Progressive proglacial to subglacial deformation and syntectonic sedimentation at the margins of the Mid-Pleistocene British Ice Sheet : evidence from north Norfolk, UK

Detailed analysis and interpretation of the stratigraphy and structures developed within polydeformed sediments exposed in the coastal section between West Runton and Sheringham (eastern England) has allowed the characterisation of the glacitectonic signature associated with the advance of a major Mid-Pleistocene (Anglian) ice sheet. The sequence of pre-glacial deposits and glacial sediments laid down during earlier southerly directed ice advances (D1–D2) is deformed and disrupted by an ice advance from the west/southwest that marks a major change in ice flow dynamics in northern East Anglia. The simplest interpretation of this deformation event (D3) is in terms of a progressive proglacial to subglacial deformation model.

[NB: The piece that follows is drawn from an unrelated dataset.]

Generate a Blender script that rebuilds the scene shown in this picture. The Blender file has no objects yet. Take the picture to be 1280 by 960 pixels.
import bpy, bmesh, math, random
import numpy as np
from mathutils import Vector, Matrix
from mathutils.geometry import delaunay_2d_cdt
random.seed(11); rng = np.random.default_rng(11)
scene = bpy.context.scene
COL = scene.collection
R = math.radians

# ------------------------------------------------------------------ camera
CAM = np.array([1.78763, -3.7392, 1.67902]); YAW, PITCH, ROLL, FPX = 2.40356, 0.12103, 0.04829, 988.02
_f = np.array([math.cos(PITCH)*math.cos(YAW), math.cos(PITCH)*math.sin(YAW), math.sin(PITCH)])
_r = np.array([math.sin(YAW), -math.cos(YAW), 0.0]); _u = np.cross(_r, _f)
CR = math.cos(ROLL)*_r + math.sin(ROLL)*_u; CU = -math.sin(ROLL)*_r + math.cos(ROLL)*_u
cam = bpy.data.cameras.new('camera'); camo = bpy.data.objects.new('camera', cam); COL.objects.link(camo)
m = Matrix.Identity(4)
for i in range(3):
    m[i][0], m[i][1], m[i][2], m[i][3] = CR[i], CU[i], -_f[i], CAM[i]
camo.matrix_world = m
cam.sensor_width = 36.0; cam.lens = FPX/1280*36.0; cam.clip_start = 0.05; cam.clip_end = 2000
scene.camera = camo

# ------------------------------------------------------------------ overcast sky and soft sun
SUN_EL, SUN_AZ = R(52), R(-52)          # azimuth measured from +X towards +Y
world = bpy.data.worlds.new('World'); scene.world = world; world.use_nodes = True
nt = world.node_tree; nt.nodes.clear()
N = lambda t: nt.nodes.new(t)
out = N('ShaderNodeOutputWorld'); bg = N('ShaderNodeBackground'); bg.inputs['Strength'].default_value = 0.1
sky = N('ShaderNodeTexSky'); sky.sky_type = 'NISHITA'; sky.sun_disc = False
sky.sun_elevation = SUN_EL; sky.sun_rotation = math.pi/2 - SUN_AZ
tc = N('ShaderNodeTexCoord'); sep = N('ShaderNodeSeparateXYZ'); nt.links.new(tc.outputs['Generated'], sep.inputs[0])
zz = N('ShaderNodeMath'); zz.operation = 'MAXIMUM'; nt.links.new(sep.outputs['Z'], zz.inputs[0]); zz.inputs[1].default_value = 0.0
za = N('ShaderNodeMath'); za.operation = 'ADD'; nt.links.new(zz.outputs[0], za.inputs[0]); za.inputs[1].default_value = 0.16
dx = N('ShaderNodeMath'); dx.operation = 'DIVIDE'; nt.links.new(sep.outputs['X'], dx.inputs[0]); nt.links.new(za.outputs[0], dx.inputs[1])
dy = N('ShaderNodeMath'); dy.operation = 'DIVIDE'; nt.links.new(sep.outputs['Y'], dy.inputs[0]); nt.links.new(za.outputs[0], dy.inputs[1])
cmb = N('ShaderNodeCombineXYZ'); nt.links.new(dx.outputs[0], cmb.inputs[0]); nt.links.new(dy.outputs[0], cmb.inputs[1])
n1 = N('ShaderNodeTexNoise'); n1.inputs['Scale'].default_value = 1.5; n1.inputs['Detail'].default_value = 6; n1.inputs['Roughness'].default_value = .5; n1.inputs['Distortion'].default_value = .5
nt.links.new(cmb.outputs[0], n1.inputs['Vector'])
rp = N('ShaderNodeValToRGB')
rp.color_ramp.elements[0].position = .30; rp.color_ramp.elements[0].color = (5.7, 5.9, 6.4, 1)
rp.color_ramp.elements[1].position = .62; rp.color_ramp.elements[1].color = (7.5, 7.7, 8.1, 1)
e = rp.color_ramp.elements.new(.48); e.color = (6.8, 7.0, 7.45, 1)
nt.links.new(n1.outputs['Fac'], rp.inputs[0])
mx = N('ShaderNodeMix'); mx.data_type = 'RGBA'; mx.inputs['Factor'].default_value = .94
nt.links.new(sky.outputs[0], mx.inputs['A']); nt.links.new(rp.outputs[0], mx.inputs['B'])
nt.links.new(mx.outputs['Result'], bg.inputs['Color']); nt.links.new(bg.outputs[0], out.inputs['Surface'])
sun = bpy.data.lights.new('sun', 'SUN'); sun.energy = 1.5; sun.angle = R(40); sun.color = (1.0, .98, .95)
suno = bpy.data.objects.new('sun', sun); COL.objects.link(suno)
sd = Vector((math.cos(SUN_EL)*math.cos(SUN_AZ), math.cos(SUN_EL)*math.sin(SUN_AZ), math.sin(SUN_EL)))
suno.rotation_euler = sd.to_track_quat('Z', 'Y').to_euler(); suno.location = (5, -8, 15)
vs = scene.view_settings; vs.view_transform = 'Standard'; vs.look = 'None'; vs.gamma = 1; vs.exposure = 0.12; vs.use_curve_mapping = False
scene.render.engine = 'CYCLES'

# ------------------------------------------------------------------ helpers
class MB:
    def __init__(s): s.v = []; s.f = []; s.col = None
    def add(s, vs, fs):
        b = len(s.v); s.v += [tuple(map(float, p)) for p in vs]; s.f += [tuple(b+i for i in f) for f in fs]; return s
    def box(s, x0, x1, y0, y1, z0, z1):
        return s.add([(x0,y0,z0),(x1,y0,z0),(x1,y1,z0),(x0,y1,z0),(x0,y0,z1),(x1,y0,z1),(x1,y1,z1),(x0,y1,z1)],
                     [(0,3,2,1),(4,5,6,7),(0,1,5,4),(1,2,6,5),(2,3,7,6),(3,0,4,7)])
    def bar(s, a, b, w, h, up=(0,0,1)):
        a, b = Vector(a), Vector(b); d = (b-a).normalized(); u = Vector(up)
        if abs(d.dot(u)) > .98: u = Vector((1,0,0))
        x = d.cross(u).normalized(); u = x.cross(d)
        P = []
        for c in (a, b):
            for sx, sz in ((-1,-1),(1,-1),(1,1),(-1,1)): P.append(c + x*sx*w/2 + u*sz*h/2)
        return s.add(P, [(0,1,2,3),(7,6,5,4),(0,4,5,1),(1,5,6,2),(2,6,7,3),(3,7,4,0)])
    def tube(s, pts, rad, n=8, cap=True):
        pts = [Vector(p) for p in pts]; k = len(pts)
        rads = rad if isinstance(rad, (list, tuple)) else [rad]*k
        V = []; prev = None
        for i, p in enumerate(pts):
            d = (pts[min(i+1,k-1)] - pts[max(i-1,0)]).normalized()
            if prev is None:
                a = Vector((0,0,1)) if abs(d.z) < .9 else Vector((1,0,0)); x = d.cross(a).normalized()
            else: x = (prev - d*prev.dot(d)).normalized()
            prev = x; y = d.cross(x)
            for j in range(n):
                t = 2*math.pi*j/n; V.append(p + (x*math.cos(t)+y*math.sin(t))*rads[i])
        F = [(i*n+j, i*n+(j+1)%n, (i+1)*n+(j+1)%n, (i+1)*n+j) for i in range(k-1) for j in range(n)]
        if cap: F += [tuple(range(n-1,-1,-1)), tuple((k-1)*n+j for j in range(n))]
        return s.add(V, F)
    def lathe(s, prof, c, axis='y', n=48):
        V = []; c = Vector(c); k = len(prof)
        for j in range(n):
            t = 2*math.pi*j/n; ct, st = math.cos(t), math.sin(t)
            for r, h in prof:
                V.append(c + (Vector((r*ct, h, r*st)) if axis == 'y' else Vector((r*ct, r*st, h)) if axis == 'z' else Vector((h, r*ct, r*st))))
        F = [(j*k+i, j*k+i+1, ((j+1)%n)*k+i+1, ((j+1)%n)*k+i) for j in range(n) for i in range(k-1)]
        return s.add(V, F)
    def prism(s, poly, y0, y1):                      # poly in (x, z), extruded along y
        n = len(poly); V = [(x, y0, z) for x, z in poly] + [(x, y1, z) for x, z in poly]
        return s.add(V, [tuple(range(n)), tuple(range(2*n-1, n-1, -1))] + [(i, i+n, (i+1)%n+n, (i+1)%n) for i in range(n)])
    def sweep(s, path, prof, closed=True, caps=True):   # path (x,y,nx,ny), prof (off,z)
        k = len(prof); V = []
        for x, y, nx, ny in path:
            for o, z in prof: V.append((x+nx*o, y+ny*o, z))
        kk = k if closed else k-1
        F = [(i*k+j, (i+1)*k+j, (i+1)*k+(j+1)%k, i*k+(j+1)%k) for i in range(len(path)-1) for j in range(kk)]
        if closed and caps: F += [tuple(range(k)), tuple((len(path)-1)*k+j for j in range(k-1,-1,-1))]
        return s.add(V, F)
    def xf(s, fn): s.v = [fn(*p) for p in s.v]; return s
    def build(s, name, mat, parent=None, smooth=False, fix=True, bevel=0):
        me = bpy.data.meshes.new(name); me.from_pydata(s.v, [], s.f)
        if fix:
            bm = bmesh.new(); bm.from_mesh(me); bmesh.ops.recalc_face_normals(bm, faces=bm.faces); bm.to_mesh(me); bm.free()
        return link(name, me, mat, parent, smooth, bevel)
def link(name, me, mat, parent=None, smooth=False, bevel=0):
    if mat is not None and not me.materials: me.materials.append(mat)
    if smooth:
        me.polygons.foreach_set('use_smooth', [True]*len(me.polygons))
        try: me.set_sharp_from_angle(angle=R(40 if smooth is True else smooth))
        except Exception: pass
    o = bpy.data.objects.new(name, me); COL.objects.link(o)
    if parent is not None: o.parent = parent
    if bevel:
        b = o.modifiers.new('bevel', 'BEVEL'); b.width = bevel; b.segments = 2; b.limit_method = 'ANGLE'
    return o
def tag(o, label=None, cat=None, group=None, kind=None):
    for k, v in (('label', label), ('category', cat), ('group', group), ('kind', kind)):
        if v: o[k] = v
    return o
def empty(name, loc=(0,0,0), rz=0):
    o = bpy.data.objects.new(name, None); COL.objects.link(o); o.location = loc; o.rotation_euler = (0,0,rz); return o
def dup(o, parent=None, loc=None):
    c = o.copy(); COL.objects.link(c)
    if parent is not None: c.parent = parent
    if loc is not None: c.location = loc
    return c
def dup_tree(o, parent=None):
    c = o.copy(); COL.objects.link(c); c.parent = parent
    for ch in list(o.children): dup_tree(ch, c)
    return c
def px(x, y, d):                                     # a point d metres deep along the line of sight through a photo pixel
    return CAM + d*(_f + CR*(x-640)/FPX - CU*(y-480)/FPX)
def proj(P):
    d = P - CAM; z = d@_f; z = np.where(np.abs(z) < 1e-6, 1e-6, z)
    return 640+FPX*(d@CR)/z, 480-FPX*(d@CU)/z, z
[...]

Proglacial deformation occurred in advance of the ice margin and was dominated by thrusting. Positive topographic features which developed above the propagating thrusts controlled sediment dispersal patterns within outwash sandur, leading to the formation of small sub-basins between these morainic ridges. The accretion of the wedge-shaped, proglacial thrust moraines to the main push moraine formed at the margin of the advancing glacier may have temporarily stalled forward motion of the ice. Thrusting and large-scale folding associated with ice-marginal deformation led to the stacking of material excavated from further up-ice onto the stoss-side of these accreted thrust-related moraines that allowed the glacier to override the obstruction. Subglacial deformation was highly variable in its style and intensity ranging from heterogeneous folding and thrusting, through to more pervasive ductile shearing associated with the formation of a subglacial shear zone. The thickness and complexity of this shear zone increases up-ice, where it is characterised by a thick glacitectonic me´ lange. The pore water content of the deforming sediments controlled the pattern of deformation within the shear zone. However, an increase in the efficiency of the drainage system towards the front of the glacier would have led to a rapid thinning of this water-enhanced zone of ductile shear. Evidence from north Norfolk suggests that zones of preferential pore water flow within the glacier bed are a major controlling factor on the location of the subglacial shear zone. Consequently, the bulk of the forward motion of the glacier may not be accommodated by shearing within the sediments immediately below its base, but occur at a deeper level within the deforming bed.